Ocurre en un cuarto pequeño, ubicado al fondo de la casa, detrás
del patio, donde reposan las ideas que poco a poco toman forma hasta
convertirse en obras de exposición.
Fabio
ha pintado al óleo; ha experimentado con la acuarela y
elcarboncillo, los vinilos y el temple. Se la ha jugado con el
performance y la instalación, como aquella vez que quiso mostrarles
a los caleños, en el pasado Salón Nacional, cómo se come el
pescado allá en su tierra, en Barbacoas, a orillas del río Telembí.
Con la mano. Con harto plátano. En ese performance participó su
mamá. Y la mamá hizo lo de siempre: preparó un sancocho de pescado
épico, con toda la lujuria del Pacífico. Lo sirvió. Mordisco y
espinas. Todos comieron.
En
el arte ocurren cosas así. Doris Salcedo hizo de un zapato sin
dueño, hallado en la Bojayá de la masacre, una obra de arte.
Antonio Caro, pionero del arte conceptual de este país, fabricó una
escultura de sal con la figura de Alberto Lleras Camargo y la puso
bajo una llave cuyas gotas de agua la iban desmoronando.
El
propio Fabio reconoce, con algo de incomodidad, que ‘Bamba,
martillo y refilón’ es su obra más política. Lo que sucede —se
apresura a explicar— “es que con el tiempo fui descubriendo que
la única manera de ser artista, de sentirme artista, era
reflexionando de manera profunda sobre la realidad social de la
comunidad afro. En el caso de los corteros, lo que siempre vi fue un
trato injusto en términos salariales.
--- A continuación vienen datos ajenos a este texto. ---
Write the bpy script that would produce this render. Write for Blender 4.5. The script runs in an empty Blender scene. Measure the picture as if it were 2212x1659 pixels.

Mi papá, después de trabajar
directamente con un ingenio, de repente se vio presa de la
inestabilidad de las cooperativas de trabajo asociado, en medio de
despidos injustificados y desigualdades sociales”.
Fabio
lo entiende así. Y el jurado de Luis Caballero lo advirtió. Halló
en su propuesta la mirada sin pudor de un artista de provincia que
hizo de su cotidianidad, literalmente, una obra de mostrar.
“‘Bamba,
martillo y refilón’ trasmite la sensibilidad del artista frente a
una realidad que lo toca de manera cercana, tomando una herramienta
que en otro contexto haría referencia a la violencia, pero que en
este reivindica un oficio silencioso, poético y ancestral (...) La
galería quedó transformada en el fragmento de un latifundio que, en
su propio silencio, reclamó ser escuchado. La obra es una especie de
protesta silente”. Así la entendió María Angela Méndez,
curadora y una de las integrantes del jurado.
Lo
cree también Carlos Quintero, artista, curador, historiador y
director del centro cultural Frontera Sur. Para él, el gran acierto
del hijo de Barbacoas fue encontrar belleza en un objeto tan
amenazante como el machete. Y lo hizo, aclara, “con una propuesta
inusual para nuestro medio, acostumbrado más a la pintura, el
grabado y otras formas más formales de entender el arte. Fabio
celebra en su trabajo la integración del arte con la vida”.
Y
él, Fabio, lo sabe de sobra. Hizo del arte su necesidad, una vía
para salvarse del extravío. Su arte fue el único leño al que pudo
aferrarse en ese mar de pocas oportunidades que le deparaba ser hijo
de un cortero. Pero ese hijo no quiso vivir a la sombra de un padre
que se ganó la vida machete en mano. Quiso hacerlo a la luz de él.